Mr. Manchester City
A menudo, el fútbol nos devuelve una imagen un tanto distorsionada de lo que deberíamos entender como un hincha pata negra, representado por figuras amables como la del fallecido Bernard Halford
Ha muerto a los 77 años de edad Bernard Halford, el alma del Manchester City. De él supimos algunos gracias al magnífico reportaje de Lu Martín, publicado en esta misma casa, y desde entonces tratábamos de adivinar su presencia en aquellos estadios donde los azules disputaban sus partidos. Es el tipo de juego que uno puede plantearse con la ayuda de las cámaras de televisión y la complicidad de los realizadores británicos, más atentos con la mitología de cada club que en otros lugares de Europa: jamás le vi, lo reconozco, pero siempre estaba.

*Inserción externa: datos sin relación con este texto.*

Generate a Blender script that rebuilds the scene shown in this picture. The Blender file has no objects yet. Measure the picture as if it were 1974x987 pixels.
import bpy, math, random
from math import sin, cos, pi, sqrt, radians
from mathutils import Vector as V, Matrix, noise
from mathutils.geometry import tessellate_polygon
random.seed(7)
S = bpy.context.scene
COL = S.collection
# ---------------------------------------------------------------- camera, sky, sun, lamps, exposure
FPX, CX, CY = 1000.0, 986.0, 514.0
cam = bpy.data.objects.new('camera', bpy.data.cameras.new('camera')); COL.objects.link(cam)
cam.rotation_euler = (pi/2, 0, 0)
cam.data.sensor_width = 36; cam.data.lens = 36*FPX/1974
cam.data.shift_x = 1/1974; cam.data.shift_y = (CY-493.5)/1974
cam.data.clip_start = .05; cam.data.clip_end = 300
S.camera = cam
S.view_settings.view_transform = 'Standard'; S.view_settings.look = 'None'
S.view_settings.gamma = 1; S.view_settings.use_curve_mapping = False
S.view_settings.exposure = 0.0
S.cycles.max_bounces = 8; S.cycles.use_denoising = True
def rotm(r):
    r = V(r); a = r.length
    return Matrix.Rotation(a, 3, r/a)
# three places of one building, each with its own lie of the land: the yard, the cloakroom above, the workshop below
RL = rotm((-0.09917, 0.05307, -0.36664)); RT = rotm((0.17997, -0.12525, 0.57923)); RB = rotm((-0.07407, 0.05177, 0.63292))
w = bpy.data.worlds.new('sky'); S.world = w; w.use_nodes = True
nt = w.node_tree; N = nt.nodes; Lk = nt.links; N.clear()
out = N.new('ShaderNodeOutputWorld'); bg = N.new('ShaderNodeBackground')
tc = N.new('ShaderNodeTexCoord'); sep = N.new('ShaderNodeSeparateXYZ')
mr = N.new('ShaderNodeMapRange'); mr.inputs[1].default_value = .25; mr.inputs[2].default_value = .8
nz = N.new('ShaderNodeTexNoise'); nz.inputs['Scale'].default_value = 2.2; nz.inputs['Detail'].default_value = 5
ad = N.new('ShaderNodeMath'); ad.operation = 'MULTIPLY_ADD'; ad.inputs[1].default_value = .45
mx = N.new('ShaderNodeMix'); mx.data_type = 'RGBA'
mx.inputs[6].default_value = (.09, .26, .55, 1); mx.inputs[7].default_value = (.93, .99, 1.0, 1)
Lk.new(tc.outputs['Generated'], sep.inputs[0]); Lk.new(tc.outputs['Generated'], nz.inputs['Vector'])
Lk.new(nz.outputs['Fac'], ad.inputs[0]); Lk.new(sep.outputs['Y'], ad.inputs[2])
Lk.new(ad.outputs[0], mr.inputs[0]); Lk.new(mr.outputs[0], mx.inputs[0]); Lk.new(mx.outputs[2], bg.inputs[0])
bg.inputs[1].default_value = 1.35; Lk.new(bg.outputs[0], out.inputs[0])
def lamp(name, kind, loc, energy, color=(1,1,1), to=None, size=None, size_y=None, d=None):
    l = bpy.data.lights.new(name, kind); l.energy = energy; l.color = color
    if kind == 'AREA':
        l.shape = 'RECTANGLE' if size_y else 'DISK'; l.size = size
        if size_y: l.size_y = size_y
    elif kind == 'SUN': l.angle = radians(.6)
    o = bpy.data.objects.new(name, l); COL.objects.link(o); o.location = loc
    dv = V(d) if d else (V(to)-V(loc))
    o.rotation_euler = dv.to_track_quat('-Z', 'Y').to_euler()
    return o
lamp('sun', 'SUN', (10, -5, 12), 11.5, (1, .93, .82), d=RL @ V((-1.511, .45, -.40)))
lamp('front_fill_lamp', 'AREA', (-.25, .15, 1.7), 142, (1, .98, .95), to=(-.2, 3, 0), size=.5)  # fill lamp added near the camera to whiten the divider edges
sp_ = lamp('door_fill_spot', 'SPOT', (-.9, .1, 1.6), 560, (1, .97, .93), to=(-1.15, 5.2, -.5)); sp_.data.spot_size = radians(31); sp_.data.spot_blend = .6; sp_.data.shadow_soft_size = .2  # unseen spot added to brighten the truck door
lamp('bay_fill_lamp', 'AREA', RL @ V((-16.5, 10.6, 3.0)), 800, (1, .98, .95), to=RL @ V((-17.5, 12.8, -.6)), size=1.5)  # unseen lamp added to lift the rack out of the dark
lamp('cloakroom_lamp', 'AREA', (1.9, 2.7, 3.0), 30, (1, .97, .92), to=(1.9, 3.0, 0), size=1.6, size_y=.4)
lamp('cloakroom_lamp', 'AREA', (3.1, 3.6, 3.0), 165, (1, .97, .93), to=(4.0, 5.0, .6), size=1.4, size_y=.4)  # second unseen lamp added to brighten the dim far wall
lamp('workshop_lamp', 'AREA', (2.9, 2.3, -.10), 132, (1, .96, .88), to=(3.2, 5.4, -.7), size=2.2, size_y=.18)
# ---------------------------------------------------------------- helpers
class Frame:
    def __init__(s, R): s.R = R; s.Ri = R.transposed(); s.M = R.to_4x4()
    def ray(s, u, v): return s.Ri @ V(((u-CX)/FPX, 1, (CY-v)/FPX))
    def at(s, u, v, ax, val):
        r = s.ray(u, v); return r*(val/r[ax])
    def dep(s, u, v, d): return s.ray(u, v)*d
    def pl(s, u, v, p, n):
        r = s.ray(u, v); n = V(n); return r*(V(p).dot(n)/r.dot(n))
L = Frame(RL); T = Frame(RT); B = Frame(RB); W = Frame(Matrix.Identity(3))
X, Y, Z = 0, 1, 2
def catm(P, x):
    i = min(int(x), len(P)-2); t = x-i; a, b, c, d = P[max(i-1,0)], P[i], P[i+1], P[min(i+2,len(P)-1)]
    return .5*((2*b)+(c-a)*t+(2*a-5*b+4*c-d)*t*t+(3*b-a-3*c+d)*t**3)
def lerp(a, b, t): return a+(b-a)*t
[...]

Aseguraba Halford, en aquel febrero de 2015, que tan solo se había perdido un partido de su equipo desde que a los ochos años pisó por primera vez las gradas de Maine Road, antigua casa de los citizens. Había muerto su suegra y Mr. Manchester City, como lo conocía todo el mundo en la ciudad, tuvo que elegir entre acudir al Westfalenstadion de Dortmund o acompañar en tan amargo trago a su esposa, Marion. Optó por lo segundo, demostrando que el amor a unos colores puede convivir con otro tipo de afectos, incluso con cierto sentido de la responsabilidad.

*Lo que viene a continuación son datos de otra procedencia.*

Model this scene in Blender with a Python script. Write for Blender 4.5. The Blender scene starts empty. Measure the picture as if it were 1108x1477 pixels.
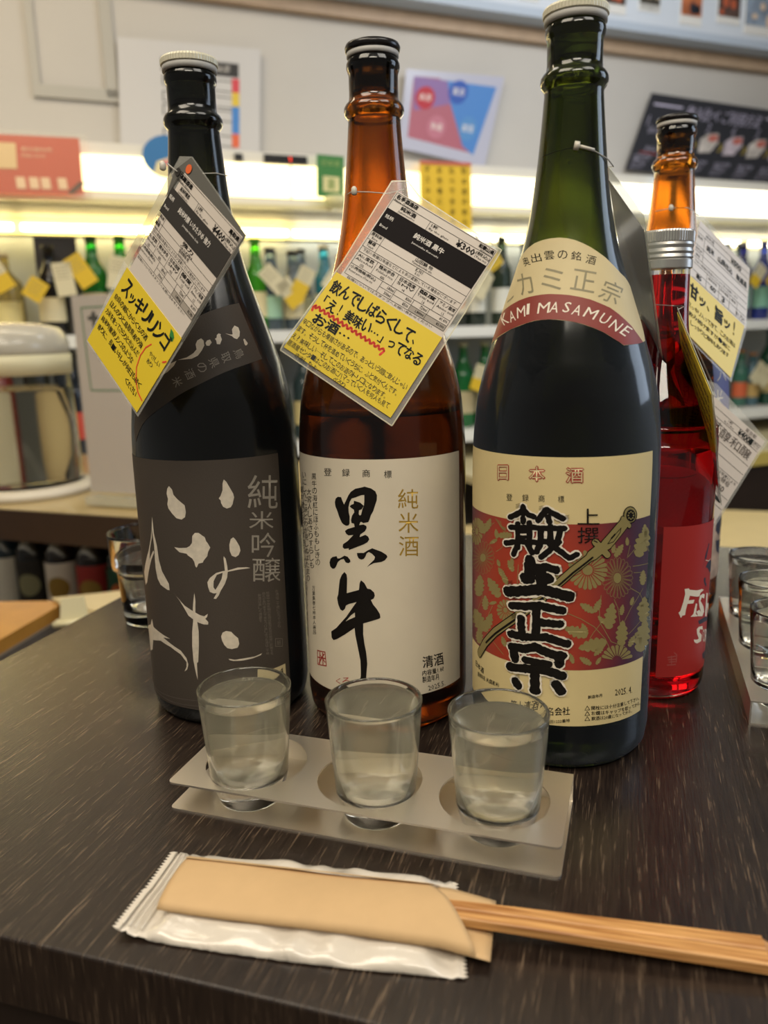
import bpy, bmesh, math, random, json
from mathutils import Vector, Matrix
from mathutils.geometry import tessellate_polygon
random.seed(7)
scene = bpy.context.scene
COL = scene.collection
PI = math.pi

# ------------------------------------------------------------------ camera
cam_data = bpy.data.cameras.new('camera')
cam = bpy.data.objects.new('camera', cam_data)
COL.objects.link(cam)
scene.camera = cam
PITCH, ROLL, CAM_H, FOCAL_PX = 0.221908, -0.024502, 0.243538, 1151.53
cam_data.sensor_fit = 'HORIZONTAL'
cam_data.sensor_width = 36.0
cam_data.lens = FOCAL_PX / 1108 * 36.0
_u0 = Vector((0, math.sin(PITCH), math.cos(PITCH))); _r0 = Vector((1, 0, 0))
_fw = Vector((0, math.cos(PITCH), -math.sin(PITCH)))
_rc = _r0 * math.cos(ROLL) + _u0 * math.sin(ROLL)
_uc = _u0 * math.cos(ROLL) - _r0 * math.sin(ROLL)
_m = Matrix((_rc, _uc, -_fw)).transposed().to_4x4()
_m.translation = (0, 0, CAM_H)
cam.matrix_world = _m
cam_data.clip_start = 0.01
cam_data.dof.use_dof = True
cam_data.dof.focus_distance = 0.46
cam_data.dof.aperture_fstop = 9.0

# ------------------------------------------------------------------ world, lamps, exposure
world = bpy.data.worlds.new('room_air')
scene.world = world
world.use_nodes = True
world.node_tree.nodes['Background'].inputs[0].default_value = (0.60, 0.57, 0.52, 1)
world.node_tree.nodes['Background'].inputs[1].default_value = 0.27
def area(name, loc, size, power, color, aim):
    l = bpy.data.lights.new(name, 'AREA'); l.shape = 'RECTANGLE'
    l.size, l.size_y = size; l.energy = power; l.color = color
    o = bpy.data.objects.new(name, l); COL.objects.link(o); o.location = loc
    o.rotation_euler = (Vector(aim) - Vector(loc)).to_track_quat('-Z', 'Y').to_euler()
    return o
area('overhead_light', (-0.65, -0.10, 1.60), (0.9, 0.8), 20.0, (1.0, 0.88, 0.70), (0.0, 0.5, 0.1))
area('overhead_light', (0.85, -0.20, 1.60), (0.8, 0.7), 11.0, (1.0, 0.95, 0.86), (0.1, 0.5, 0.1))
area('overhead_light', (0.05, -0.95, 1.68), (0.9, 0.5), 22.0, (1.0, 0.91, 0.76), (0.0, 0.6, 0.0))
area('overhead_light', (-0.1, 1.30, 1.72), (1.2, 0.5), 10.0, (1.0, 0.90, 0.74), (0.0, 1.0, 0.0))  # added over the table to brighten the steel racks
area('overhead_light', (-0.9, 1.35, 1.50), (0.6, 0.3), 6.0, (1.0, 0.82, 0.55), (-0.8, 2.1, 0.4))
area('overhead_light', (0.9, 1.7, 1.50), (0.7, 0.4), 10.0, (0.90, 0.94, 1.0), (0.9, 2.9, 0.5))
area('cool_side_light', (1.75, 0.75, 0.75), (0.7, 0.9), 7.0, (0.66, 0.80, 1.0), (0.2, 0.6, 0.1))  # unseen cool source at the right; no window stands there
scene.view_settings.view_transform = 'Standard'
scene.view_settings.look = 'None'
scene.view_settings.gamma = 1.0
scene.view_settings.exposure = 0.0
scene.view_settings.use_curve_mapping = False
scene.cycles.use_denoising = True
scene.cycles.max_bounces = 14
scene.cycles.transmission_bounces = 14
scene.cycles.glossy_bounces = 6
scene.cycles.transparent_max_bounces = 16
scene.cycles.sample_clamp_indirect = 6.0
scene.cycles.caustics_refractive = True
scene.cycles.caustics_reflective = True
scene.cycles.blur_glossy = 0.3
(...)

A menudo, el fútbol nos devuelve una imagen un tanto distorsionada de lo que deberíamos entender como un hincha pata negra, más próxima al fanatismo religioso que al romanticismo bien entendido y mejor representado por figuras amables como la del ya fallecido Bernard Halford. El tatuaje, la mala educación y hasta la violencia han ido ganando terreno en un imaginario popular que nos invita a relacionar la fidelidad con alguno de los aspectos más irracionales del género humano. Argentina, Brasil, México, Turquía, Grecia, Italia, Rusia… Incluso España, aunque de un modo más difuminado, siguen ofreciendo ejemplos tangibles de cómo los grandes rebaños, estridentes y monocordes, son capaces de acumular honores que no les corresponden, siempre en detrimento del aficionado anónimo, tranquilo y devoto que suele poblar la mayoría de las gradas en cualquier estadio del planeta.
Al bar de mi abuelo, recuerdo, venía siempre el señor Regueiro a tomarse los vinos, jugar una partida de manilla y charlar con los demás parroquianos. Fue un hombre que solo enfermó para morirse porque nunca faltaba a su cita con la taberna salvo cuando el Real Madrid jugaba en el Bernabéu. Entonces se ponía su mejor traje, se montaba en un autobús y viajaba a la capital para animar –o quizás no lo hacía, quizás solo se sentaba y disfrutaba- al equipo de sus amores. Era un marinero jubilado, viudo, con una modesta pensión. También el madridista más esforzado y entregado que yo haya conocido. Pero Roberto Carlos nunca le regaló una camiseta, ni nadie en el club supo, sabe o sabrá nada de él. Debe haber miles de Regueiros olvidados por nuestra geografía, intuyo, y no pocos Bernard Halford.
“Fue un honor y un privilegio conocerlo, hablar de fútbol con él. Su conocimiento de este club era increíble”, declaró Pep Guardiola al enterarse de la triste noticia. No cuesta imaginar la obsesión del catalán por ganar la Liga de Campeones con un equipo inglés y dedicársela a Johan Cruyff, el hombre que imaginó una propuesta futbolística atractiva y trasversal, apta para cualquier cultura y bandera. Por si le faltaba alguna motivación, que no lo parece, Mr. Manchester City acaba de ofrecerle una más: llevar al conjunto blue a lo más alto ahora que su recuerdo todavía está latente.